I count myself fortunate to have been a young witness to one of humankind’s proudest achievements. Forty years ago I, like millions the world over, gazed in awe as the Apollo 11 lunar module Eagle touched down at Tranquility Base.
A boy of seven, I was gathered with my brothers in our family living room along with our parents and grandparents. My father, a software engineer at Pasadena’s Jet Propulsion Laboratory, had played a role in the unmanned moon explorations that had paved the way for this historic event. As a kid, I was fascinated by the Surveyor satellite photos of the pocked lunar surface that he brought home after missions. Now he had splurged on a brand-new color TV to view the manned landing — only to learn that the broadcast of the lunar excursion would be limited to black and white.

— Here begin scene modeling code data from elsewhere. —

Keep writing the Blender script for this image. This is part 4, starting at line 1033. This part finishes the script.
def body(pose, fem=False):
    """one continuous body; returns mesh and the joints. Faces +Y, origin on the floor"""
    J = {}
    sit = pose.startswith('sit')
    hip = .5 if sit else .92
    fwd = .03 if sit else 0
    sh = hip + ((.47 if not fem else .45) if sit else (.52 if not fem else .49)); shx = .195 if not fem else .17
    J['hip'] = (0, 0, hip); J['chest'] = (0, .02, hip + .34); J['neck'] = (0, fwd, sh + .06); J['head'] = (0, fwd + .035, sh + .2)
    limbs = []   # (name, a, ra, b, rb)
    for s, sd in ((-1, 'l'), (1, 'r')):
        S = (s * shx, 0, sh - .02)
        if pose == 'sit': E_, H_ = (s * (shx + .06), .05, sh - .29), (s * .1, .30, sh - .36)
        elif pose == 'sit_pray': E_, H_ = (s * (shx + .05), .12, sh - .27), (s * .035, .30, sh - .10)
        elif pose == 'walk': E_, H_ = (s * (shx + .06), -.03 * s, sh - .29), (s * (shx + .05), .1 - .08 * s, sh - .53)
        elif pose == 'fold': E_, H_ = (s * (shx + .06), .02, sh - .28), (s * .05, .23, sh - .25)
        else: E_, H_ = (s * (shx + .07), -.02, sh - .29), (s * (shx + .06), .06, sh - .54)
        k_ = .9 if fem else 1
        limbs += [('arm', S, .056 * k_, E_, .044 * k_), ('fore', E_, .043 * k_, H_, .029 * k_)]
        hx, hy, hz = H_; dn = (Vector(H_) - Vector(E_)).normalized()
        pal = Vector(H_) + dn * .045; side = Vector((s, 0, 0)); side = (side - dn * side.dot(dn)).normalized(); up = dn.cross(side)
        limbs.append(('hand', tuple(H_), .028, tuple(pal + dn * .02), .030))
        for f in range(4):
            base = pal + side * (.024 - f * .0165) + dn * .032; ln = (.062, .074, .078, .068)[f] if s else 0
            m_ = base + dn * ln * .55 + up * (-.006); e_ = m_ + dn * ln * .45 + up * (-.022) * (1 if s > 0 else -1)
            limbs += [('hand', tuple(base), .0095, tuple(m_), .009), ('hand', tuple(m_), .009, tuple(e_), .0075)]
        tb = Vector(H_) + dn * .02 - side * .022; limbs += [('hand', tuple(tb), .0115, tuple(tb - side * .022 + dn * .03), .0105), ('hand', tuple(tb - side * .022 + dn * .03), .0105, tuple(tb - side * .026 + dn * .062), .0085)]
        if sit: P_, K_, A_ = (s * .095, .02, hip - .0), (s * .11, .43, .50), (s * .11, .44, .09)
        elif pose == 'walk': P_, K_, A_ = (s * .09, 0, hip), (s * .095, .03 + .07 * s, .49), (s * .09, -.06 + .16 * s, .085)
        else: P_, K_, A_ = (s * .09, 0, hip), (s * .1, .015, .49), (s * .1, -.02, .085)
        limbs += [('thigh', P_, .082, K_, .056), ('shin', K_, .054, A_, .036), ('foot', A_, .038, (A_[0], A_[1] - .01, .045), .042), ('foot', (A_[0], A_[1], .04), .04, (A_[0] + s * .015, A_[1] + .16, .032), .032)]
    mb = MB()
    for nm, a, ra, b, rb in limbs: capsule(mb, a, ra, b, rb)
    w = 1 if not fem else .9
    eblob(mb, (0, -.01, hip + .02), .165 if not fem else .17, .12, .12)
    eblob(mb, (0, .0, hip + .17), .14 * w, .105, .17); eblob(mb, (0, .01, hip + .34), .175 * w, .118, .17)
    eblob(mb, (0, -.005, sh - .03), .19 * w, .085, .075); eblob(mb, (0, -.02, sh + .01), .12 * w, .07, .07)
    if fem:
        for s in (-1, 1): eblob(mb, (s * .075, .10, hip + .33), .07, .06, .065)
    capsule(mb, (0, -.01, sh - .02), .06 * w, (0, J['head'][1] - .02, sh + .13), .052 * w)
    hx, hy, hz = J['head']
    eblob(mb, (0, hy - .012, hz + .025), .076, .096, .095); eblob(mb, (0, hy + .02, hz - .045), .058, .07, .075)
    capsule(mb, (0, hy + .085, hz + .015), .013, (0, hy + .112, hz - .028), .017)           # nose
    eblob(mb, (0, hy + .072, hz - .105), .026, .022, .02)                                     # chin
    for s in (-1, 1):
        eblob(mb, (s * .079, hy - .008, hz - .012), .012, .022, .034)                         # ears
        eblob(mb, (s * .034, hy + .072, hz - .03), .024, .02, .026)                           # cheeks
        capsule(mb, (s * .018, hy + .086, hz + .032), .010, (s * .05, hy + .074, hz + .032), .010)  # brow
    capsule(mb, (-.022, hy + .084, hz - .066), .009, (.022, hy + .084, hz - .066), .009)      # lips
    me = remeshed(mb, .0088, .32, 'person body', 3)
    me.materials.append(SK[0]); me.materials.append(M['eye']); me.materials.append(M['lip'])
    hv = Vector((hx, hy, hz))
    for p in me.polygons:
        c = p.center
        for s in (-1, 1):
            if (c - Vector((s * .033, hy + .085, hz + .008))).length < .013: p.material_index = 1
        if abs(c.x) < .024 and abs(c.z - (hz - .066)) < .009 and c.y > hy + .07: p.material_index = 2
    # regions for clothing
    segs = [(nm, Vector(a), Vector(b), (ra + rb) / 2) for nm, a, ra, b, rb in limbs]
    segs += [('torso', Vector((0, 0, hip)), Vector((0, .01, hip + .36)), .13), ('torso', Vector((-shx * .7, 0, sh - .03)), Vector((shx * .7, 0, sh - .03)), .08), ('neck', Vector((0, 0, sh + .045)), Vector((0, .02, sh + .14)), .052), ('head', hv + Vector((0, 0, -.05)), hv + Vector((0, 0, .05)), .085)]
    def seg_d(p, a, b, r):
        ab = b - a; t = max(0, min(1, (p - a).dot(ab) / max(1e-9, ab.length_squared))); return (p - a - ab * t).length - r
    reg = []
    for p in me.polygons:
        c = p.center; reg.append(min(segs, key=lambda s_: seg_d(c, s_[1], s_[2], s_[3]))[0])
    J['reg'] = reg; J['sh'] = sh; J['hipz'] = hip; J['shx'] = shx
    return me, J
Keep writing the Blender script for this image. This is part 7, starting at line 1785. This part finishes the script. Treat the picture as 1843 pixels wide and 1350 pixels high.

No matter. In the heady excitement of seeing Neil Armstrong take his one small step for man, the lack of color was quickly forgotten.
No one else seemed to mind, either. You could hear the cheers erupting in neighboring living rooms all up and down our street.
StockXchng image.
They say when Apollo 11 transmitted pictures of our own Big Blue Marble as seen from the moon, we Earthlings finally realized how tiny our place was in the universe. Perhaps philosophers, pundits and jaded statesmen felt that way, but my generation certainly didn’t.
Quite the opposite, our world now felt a whole lot bigger. Children of the Cold War’s Space Race, and raised on a steady diet of campy science fiction, we younger Americans seemed to recognize instinctively that in a single night we had become heirs to a dream passed down since the dawn of civilization. Each generation has its defining moment, and young as we were, this felt like ours.
Suddenly, imagination had no boundaries, the stars held no limit, and anything and everything was possible.